¿Quién, de los que se toman su tiempo en leer este texto, ha sentido alguna vez estar recorriendo un laberinto? Salimos del vientre materno y no sólo se nos corta el cordón umbilical, fuente de la vida y conexión con la Madre, sino que se rompe el hilo de plata que nos une a la conciencia de nuestro Padre creador. Se nos instala el velo de Maya y comienza el periplo al que conocemos como vida. Otra más.
Desde que fuimos expelidos de la fuente hacia el vasto universo de la creación, la existencia toda se puede comparar a un laberíntico viaje a través de infinitas galaxias, dimensiones, planos, sistemas estelares y planetas. Con cuerpo físico, sustancia astral, átomos lumínicos agrupados por una conciencia del Ser; hemos pasado eones acumulado experiencias que forman una memoria individual, dentro de la gran memoria universal.
El humano busca siempre arquetipos que refieran su experiencia y le sirvan de compás a la hora de querer encontrar sentido a su vida. Casi siempre representaciones fractales de lo que su misma existencia ha trazado. El laberinto, según el diccionario de símbolos de Juan Cirlot, es una construcción arquitectónica sin aparente finalidad, de complicada estructura y de la cual es muy difícil salir una vez se entra en ella.
Con qué finalidad se construyen entonces los laberintos. El más famoso del mundo occidental, el de Creta; se construyó para contener al minotauro. Especie de calabozo sin salida aparente, pero que, gracias a la astucia de Ariadna, se pudo descifrar. En el antiguo Egipto, uno de los más famosos es el laberinto y la tumba de Imhotep, llamado “Laberinto de Amenemhat III” (1800 A.C.). Se piensa que fue construido para ahuyentar a los ladrones de tumbas, ya que sólo a través de él se tiene acceso a las cámaras funerarias. Pero en realidad tenía una función mucho más esotérica y profunda.
Heródoto lo describe como un complicado palacio que contaba con 35.000 habitaciones, la mitad de ellas en la superficie y la otra mitad subterráneas. Era un complejo amurallado, donde una de las paredes desaparecía bajo las aguas de un lago. Los egipcios le llamaron “el templo a la entrada del lago” y los griegos lo tradujeron como Labyrinthos. Quizás este laberinto egipcio sirviera de filtro a la entrada de un templo iniciático, donde miles de estudiantes del Gran Misterio venían a formarse en las ciencias del Ser.
El laberinto bidimensional, representado gráficamente para ser recorrido mentalmente; es un constructo que ofrece la posibilidad de desarrollar la capacidad de toma de decisiones. La vida misma está llena de encrucijadas y caminos. Futuribles posibles que decidimos tomar o no, según nuestro propio nivel de consciencia y habilidad de discernir.
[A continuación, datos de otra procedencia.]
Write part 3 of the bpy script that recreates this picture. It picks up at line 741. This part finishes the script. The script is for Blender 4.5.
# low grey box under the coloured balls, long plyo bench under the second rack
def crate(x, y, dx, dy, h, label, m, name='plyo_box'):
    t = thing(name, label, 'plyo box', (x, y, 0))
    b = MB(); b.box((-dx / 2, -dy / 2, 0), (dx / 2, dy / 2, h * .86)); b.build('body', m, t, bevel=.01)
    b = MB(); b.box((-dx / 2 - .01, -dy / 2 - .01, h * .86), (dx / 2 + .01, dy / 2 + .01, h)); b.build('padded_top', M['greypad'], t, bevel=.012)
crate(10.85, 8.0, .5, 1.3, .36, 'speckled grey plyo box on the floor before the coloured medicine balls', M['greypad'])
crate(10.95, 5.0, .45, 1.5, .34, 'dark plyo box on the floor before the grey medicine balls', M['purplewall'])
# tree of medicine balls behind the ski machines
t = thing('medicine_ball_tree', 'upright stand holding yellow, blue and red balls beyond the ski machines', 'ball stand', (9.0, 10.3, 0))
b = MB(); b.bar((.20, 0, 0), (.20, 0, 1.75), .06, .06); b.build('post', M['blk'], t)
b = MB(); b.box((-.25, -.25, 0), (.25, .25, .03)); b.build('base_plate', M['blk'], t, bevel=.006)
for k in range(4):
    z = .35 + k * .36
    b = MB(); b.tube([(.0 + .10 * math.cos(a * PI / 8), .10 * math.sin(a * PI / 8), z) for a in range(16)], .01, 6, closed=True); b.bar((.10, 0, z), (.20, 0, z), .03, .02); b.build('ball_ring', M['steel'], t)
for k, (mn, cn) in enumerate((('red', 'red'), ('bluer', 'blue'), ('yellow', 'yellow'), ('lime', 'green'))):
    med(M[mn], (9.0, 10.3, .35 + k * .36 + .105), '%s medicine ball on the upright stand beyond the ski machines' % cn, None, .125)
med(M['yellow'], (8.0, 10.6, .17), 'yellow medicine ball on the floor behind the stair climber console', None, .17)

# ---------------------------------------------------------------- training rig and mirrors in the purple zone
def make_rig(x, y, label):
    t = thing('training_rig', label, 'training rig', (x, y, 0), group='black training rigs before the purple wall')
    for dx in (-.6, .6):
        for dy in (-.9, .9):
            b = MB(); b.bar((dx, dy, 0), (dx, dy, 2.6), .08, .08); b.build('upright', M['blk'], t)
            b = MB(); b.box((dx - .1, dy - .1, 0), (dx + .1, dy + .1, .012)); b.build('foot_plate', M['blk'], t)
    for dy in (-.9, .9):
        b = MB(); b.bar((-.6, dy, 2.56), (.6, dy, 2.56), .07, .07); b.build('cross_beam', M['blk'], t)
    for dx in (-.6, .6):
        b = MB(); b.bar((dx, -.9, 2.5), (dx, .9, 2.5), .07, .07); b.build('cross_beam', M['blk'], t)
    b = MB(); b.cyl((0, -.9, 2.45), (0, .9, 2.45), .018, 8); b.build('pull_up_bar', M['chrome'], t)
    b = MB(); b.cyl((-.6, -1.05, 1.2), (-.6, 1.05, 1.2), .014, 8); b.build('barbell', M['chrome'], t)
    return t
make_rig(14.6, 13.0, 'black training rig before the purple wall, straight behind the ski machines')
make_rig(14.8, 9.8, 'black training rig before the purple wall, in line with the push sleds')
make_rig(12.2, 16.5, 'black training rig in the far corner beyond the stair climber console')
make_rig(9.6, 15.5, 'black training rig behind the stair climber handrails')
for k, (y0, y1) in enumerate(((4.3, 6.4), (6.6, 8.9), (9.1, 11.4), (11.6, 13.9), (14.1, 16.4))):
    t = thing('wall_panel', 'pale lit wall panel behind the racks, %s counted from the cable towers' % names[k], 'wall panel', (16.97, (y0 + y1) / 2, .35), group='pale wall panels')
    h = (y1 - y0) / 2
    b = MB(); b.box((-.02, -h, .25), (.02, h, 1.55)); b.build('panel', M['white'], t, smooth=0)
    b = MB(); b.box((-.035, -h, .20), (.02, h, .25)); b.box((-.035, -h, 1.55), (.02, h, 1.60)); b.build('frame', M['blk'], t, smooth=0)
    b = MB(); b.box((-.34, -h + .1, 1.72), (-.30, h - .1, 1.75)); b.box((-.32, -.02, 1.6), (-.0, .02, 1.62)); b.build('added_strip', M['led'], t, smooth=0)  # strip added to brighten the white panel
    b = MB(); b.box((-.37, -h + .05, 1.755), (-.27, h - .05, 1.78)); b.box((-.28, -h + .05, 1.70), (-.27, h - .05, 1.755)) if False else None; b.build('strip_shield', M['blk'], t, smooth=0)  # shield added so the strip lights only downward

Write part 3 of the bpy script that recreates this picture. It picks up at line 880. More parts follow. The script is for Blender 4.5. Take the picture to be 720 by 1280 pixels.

Rectificar un camino erróneo es un acto de valentía. Despertar es darse cuenta del laberinto, recordar y emprender la búsqueda de la salida. El retorno solo es posible si encontramos esa luz interior. Los dormidos caminan el laberinto con los ojos vendados. Abrir los ojos es sólo el comienzo y el retorno se hace expedito si damos con la gracia de quien conoce el laberinto y nos toma de la mano para guiarnos a la salida.
En -El libro de los laberintos: historia de un mito y de un símbolo– Paolo Santarcangeli nos brinda las siguientes luces: “En realidad, los símbolos esenciales del hombre y los mitos antiguos que los expresan, poseen una fuerza primigenia que está como enraizada en la profundidad del alma, a la que no dejan de atraer y conmover, aun cuando en apariencia los mitos ya no posean la carga sagrada ni la energía espiritual que acompañaron su nacimiento”.